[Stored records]
■ ■ ■ ■

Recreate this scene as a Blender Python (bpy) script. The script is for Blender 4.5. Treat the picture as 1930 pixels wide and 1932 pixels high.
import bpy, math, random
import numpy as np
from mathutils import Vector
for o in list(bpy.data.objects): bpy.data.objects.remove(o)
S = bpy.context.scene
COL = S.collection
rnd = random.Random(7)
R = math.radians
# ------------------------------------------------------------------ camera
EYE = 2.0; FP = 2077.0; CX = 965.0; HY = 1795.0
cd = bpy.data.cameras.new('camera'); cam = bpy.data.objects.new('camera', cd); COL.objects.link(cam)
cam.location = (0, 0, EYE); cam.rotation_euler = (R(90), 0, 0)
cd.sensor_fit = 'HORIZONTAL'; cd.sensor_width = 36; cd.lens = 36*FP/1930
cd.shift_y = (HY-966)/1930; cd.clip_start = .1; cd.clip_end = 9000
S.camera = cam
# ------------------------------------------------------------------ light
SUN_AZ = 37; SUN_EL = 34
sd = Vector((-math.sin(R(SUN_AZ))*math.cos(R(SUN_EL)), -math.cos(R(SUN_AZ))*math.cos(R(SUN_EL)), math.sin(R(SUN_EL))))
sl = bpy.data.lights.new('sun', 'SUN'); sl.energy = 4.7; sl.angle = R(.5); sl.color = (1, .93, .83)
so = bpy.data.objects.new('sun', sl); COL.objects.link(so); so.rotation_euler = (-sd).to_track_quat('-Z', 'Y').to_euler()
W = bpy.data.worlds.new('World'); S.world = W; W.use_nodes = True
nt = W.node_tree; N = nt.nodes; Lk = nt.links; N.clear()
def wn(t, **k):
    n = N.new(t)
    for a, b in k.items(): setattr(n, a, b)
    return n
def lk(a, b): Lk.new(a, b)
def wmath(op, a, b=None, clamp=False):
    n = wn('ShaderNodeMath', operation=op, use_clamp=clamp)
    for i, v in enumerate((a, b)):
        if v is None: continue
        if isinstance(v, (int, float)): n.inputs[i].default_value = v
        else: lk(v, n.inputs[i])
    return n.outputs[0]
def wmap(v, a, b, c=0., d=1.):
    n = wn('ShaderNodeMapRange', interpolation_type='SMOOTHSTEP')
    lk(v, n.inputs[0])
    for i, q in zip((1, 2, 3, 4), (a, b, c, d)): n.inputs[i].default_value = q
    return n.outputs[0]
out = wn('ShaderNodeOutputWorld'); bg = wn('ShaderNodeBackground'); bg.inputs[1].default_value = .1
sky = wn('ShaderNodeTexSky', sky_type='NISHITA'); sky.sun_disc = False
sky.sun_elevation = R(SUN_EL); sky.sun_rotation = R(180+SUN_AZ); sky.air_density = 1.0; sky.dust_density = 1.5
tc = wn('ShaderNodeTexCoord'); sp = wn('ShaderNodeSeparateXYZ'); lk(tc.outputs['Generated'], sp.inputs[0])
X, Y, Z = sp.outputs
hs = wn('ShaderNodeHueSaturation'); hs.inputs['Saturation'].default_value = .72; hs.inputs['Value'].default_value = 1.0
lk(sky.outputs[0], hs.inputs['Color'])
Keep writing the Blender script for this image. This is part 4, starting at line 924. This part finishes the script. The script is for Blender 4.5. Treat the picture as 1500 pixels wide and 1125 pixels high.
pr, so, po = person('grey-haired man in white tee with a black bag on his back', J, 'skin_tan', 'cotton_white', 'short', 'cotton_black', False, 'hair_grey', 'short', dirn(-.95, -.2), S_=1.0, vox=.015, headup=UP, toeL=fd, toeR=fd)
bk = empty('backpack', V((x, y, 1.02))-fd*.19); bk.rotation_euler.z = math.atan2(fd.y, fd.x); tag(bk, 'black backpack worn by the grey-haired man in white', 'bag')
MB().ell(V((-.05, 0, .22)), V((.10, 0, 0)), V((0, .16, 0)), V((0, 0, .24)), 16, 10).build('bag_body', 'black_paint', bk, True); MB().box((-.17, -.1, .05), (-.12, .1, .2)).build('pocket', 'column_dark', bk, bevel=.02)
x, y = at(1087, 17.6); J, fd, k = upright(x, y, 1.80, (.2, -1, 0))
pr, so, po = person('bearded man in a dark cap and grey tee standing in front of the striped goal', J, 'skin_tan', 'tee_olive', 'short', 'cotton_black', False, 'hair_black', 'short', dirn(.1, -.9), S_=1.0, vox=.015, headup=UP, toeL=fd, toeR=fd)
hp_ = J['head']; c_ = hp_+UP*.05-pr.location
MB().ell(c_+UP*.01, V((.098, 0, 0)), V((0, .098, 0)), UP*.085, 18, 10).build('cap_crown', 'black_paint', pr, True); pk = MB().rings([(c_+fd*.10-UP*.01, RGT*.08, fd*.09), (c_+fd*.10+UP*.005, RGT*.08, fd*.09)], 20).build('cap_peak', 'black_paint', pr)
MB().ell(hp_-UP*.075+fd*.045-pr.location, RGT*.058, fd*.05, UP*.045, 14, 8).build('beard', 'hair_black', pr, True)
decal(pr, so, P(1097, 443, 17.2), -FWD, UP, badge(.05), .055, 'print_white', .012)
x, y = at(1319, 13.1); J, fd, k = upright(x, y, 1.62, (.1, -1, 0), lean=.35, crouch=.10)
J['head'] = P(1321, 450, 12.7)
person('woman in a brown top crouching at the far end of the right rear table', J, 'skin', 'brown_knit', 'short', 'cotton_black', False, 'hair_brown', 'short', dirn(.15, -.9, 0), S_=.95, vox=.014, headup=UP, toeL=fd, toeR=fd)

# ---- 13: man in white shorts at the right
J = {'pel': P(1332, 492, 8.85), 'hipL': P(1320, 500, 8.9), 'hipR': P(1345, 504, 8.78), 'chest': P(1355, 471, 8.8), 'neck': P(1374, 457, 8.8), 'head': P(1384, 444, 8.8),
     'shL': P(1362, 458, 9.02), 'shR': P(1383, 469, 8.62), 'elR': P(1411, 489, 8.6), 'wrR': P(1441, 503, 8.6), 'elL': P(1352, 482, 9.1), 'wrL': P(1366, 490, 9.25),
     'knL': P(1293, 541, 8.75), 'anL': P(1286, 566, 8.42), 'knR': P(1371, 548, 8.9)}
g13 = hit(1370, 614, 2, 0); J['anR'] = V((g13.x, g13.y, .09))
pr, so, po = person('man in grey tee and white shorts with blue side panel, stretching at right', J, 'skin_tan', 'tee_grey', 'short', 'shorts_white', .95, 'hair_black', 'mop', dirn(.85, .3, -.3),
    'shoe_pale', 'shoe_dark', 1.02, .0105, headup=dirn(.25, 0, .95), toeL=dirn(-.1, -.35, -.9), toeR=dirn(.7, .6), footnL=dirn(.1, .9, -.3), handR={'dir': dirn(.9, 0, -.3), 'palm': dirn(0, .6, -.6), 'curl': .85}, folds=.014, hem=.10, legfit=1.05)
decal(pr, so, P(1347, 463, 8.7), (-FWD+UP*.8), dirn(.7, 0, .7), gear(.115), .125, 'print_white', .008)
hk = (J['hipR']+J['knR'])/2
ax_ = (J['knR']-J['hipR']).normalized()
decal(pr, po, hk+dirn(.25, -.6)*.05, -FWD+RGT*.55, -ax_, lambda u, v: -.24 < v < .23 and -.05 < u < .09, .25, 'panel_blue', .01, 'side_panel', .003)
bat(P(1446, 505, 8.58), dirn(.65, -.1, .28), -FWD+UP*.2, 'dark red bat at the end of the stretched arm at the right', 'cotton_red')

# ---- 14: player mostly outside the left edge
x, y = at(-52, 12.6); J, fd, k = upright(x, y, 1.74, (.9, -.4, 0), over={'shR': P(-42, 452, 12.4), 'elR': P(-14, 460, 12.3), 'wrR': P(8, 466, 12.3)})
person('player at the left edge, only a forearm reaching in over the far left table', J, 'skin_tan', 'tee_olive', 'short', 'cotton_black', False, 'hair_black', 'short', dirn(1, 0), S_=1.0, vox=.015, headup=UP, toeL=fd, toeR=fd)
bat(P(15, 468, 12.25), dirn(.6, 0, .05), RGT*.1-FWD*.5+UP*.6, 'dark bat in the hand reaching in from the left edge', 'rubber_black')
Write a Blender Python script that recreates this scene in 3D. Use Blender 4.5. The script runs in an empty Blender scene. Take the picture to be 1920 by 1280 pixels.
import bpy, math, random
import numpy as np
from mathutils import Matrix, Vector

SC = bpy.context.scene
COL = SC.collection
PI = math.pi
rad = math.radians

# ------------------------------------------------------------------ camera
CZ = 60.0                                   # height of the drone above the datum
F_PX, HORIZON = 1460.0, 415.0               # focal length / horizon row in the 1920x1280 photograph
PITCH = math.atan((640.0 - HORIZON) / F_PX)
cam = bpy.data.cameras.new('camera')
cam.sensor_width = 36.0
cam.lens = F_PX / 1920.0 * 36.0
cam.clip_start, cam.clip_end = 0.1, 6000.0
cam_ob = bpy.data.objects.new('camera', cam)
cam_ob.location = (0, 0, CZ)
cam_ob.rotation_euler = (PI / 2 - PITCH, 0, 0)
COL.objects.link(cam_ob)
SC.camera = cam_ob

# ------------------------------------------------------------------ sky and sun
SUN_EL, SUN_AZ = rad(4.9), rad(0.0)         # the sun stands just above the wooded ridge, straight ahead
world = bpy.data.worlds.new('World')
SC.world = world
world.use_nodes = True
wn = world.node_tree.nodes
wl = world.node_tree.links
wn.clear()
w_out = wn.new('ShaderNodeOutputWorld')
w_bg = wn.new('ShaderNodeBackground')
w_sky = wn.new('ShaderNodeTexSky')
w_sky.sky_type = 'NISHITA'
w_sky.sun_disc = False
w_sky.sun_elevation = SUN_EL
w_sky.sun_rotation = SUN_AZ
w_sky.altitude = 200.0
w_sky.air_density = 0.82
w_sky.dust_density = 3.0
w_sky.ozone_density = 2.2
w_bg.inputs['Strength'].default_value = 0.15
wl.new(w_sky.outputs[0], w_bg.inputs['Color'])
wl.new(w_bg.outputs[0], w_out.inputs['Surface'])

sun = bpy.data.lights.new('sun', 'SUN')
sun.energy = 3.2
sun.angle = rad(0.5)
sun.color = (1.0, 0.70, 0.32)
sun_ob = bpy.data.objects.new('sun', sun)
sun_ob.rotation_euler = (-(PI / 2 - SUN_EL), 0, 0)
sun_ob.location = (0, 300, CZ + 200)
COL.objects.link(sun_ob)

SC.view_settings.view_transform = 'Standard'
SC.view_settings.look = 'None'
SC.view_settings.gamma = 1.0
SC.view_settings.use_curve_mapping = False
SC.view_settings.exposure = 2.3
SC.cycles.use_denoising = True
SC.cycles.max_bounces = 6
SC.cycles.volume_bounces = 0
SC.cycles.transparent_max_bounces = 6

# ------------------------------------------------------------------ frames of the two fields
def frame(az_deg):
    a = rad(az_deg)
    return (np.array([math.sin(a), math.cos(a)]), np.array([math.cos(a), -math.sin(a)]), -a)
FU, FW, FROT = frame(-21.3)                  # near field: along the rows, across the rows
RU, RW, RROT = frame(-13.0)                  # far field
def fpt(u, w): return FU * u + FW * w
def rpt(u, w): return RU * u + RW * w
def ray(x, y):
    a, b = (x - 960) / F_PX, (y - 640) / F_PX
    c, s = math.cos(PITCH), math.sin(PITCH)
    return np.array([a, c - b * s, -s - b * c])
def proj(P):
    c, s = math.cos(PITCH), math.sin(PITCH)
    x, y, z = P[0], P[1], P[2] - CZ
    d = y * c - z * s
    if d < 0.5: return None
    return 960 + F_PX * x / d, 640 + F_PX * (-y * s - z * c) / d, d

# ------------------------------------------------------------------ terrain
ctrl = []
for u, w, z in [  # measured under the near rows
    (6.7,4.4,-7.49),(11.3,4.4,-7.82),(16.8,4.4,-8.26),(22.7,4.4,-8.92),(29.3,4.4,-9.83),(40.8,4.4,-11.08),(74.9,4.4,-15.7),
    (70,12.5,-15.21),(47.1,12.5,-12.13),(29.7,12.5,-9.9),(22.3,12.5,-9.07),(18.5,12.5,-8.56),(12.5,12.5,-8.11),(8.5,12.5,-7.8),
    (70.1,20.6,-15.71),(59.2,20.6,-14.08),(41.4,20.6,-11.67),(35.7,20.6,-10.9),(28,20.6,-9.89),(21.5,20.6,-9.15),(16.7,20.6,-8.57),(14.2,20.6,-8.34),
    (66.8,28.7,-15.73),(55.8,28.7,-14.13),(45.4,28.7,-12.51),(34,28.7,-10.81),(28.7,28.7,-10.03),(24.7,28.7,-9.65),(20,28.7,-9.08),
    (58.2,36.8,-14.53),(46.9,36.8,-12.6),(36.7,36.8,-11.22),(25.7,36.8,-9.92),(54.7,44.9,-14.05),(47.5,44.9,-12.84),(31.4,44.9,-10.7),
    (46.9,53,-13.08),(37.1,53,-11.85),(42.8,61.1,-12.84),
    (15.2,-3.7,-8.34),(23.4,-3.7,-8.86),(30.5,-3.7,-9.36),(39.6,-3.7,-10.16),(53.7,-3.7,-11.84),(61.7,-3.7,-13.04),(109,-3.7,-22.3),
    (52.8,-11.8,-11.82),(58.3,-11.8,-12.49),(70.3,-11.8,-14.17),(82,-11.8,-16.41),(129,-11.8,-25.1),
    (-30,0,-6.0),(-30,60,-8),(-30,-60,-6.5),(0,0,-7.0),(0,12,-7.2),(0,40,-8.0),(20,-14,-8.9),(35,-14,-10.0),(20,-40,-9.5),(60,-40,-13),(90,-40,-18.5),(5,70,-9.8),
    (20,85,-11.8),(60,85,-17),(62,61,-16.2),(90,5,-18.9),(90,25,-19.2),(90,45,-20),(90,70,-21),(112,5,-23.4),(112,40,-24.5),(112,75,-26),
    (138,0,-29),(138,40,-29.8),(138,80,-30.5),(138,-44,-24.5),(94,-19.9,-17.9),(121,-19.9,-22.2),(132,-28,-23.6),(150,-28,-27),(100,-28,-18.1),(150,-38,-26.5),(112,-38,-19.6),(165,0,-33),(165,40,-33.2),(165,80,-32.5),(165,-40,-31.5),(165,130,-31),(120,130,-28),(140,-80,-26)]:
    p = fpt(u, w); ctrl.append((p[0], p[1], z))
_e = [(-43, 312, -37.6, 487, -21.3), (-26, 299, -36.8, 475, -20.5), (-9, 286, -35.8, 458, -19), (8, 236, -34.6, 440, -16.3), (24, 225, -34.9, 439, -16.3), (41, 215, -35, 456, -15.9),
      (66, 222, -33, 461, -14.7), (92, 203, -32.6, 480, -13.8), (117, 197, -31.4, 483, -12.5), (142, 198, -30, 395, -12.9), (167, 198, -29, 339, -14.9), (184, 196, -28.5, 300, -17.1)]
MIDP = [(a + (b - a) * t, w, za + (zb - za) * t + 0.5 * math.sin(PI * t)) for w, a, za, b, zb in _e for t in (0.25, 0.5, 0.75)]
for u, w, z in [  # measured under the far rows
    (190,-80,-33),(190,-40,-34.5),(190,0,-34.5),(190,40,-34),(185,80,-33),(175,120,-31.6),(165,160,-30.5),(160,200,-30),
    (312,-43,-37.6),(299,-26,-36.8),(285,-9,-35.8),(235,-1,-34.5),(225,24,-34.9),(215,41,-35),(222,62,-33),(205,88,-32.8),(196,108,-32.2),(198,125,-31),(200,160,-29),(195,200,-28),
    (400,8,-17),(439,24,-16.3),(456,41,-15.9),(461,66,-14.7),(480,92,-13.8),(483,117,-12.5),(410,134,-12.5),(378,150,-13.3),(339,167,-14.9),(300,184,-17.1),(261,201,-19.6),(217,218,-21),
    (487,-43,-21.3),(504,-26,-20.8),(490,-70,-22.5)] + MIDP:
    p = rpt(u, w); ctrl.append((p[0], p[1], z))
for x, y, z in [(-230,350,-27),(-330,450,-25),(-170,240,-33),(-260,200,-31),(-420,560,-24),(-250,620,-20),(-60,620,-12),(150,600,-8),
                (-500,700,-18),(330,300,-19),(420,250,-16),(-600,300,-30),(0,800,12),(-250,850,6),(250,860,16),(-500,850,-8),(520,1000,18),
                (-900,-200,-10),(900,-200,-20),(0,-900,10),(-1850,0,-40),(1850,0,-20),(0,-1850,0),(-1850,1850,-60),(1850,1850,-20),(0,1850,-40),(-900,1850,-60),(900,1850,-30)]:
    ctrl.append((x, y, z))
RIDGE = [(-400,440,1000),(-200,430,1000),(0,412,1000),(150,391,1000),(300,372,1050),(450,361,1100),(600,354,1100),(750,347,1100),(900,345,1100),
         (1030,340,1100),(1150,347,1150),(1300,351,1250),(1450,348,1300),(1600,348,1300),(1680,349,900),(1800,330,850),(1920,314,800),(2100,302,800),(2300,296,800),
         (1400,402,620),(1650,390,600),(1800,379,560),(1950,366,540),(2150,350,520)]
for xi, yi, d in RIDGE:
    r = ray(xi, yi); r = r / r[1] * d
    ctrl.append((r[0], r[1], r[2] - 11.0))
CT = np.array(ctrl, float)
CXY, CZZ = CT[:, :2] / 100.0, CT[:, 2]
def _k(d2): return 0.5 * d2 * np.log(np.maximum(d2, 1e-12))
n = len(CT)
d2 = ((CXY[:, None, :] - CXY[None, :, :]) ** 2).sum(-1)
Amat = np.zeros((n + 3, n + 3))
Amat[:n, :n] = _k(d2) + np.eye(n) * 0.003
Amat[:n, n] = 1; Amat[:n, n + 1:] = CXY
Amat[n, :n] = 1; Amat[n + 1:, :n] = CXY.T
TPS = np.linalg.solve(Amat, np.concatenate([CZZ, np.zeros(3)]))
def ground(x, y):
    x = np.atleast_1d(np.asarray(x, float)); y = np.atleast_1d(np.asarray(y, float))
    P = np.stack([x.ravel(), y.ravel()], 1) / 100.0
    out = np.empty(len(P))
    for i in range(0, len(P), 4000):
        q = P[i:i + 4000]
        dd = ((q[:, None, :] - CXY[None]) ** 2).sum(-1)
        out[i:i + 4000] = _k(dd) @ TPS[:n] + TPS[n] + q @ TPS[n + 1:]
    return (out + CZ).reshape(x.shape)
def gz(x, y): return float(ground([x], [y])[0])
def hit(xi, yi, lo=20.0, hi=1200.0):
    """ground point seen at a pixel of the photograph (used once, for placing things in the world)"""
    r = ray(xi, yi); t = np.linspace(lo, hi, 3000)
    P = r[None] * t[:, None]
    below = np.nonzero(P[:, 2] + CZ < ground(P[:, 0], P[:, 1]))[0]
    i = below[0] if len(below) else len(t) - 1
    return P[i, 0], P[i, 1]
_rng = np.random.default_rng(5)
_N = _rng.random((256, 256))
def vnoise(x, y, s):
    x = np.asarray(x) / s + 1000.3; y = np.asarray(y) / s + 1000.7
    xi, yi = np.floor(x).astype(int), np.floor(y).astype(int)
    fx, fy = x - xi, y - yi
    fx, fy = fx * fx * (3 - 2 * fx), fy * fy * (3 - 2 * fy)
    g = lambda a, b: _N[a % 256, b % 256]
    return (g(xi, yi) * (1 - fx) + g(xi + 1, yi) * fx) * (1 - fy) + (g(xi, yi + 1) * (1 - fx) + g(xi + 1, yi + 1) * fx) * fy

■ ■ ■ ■

#### Problem details:
Your task is to quote exactly the lines beginning with the one that contains "Write a Blender" and ending with the one that contains "from mathutils import Matrix, Vector", with nothing left out or added.

#### Exercise response:
Write a Blender Python script that recreates this scene in 3D. Use Blender 4.5. The script runs in an empty Blender scene. Take the picture to be 1920 by 1280 pixels.
import bpy, math, random
import numpy as np
from mathutils import Matrix, Vector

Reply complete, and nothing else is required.